以上のように定義した住宅所有の超過収益率の推移をみたのが 第1-5-4図 である。この収益率は,期待されるキャピタルゲインをどう推計するかによって結果がかなり変わってくる。ここでは,まず,一般家計はキャピタルゲインを考慮せず,金利負担と家賃の比較だけがポイントであると仮定して,東京圏でのマンション購入に当たっての収益率を試算した( 同図① )。それによれば,93年は金融緩和が継続されるなか,住宅ローン金利が低下したために金利負担が軽減される一方,家賃が上昇したため,超過収益率が改善していることが分かる。次に,住宅価格の期待上昇率が過去1年間の上昇率に等しいと仮定した上で,その住宅価格として何をとるかによって二つの場合をみよう。一つは,住宅価格として東京圏マンション価格を用いた場合である( 同図② )。この場合は,マンション価格の下落率が,92年,93年とほとんど同じであるため,キャピタルゲイン要因は収益率の変化に中立的となっており,金利負担と家賃の動きが反映されてやはり超過収益率は改善している。もう一つは,住宅価格として,東京圏建売住宅価格を用いた場合である( 同図③ )。この場合は,建売住宅価格が93年には下げ止まっているため,キャピタルゲインのマイナス要因がなくなり,超過収益率の改善はより明確なものとなっている。

(利用関係別の変動要因)

以上を踏まえて,93年における利用関係別の着工戸数の変動要因を検討してみよう。

持家については,住宅,土地価格の下落が全体としてプラスに作用しているほか,一次取得者の資金調達可能額の増加,超過収益率の改善がプラスに,二次取得者の資金調達可能額の減少がマイナスに作用していると考えられる。これらの影響を総合的に検討するため,持家の着工戸数を,一次取得者の資金調達可能額(二次取得者の資金調達可能額については,中古住宅価格(地価との連動性が高い)の部分を除けばこれとほぼ同じような動きをするので,ここでは用いないこととする),地価,工事費,婚姻件数によって説明する回帰式を推定し,要因分解を行った( 第1-5-5図 )。これによれば,92年に着工が大幅増に転じた要因としては,一次取得者の資金調達可能額の増加が最も大きく寄与しており,93年については,これと並んで地価の下落もかなりの寄与を示している。
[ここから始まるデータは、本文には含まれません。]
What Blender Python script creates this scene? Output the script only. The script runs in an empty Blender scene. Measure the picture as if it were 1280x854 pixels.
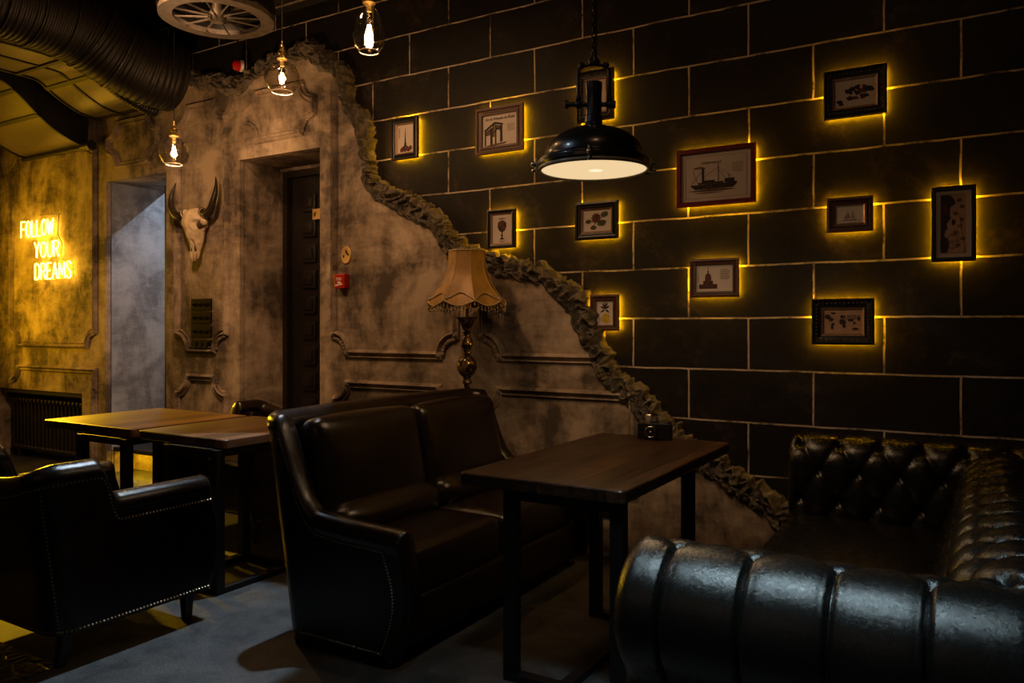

貸家については,持家よりも公庫融資が利用できる場合が限られているが,それでも,公庫資金を利用した貸家建設は増加しており,住宅金融公庫の制度拡充がある程度の下支え効果を持っていたと考えられる。例えば,93年における農地転用賃貸住宅,ファミリー賃貸住宅の公庫融資申込み受理戸数は,前年比47.8%もの増加となっている。なお,92~93年にかけての貸家の動きについては,生産緑地法改正の影響が一時的変動要因として作用していることに注意する必要がある。すなわち,同法改正に伴う税制改正により,91年末から92年前半にかけて市街化区域内農地の宅地転用が進み,これに伴って農地における貸家の建設が急増した。しかし,その後は,法改正当初のインパクトが一巡し,供給過剰感が生じ,これが貸家の着工戸数にマイナスに作用した。

分譲住宅の増加の主因となってきた「共同建て(マンション)」については,マンション在庫の調整が進むに連れて,着工が増加してきた。東京圏,大阪圏のマンションについては,金利の低下や住宅金融公庫の制度拡充等を受けて,マンションの販売が増加し,これに伴って92年頃から月間契約率が高まり始め,在庫に相当する月末分譲中戸数は着実に減少してきた。こうして在庫調整が進展するのにやや遅れて,93年半ば頃からマンションの着工が前年比で増加に転じている。また,前述のようにマンション販売が低価格帯(主として一次取得者向け)に集中し,高価格帯(主として二次取得者向け)では不振となっていることは,主として,一次取得者の資金調達可能額が増加する一方,二次取得者のそれが減少していることによるものと考えられる。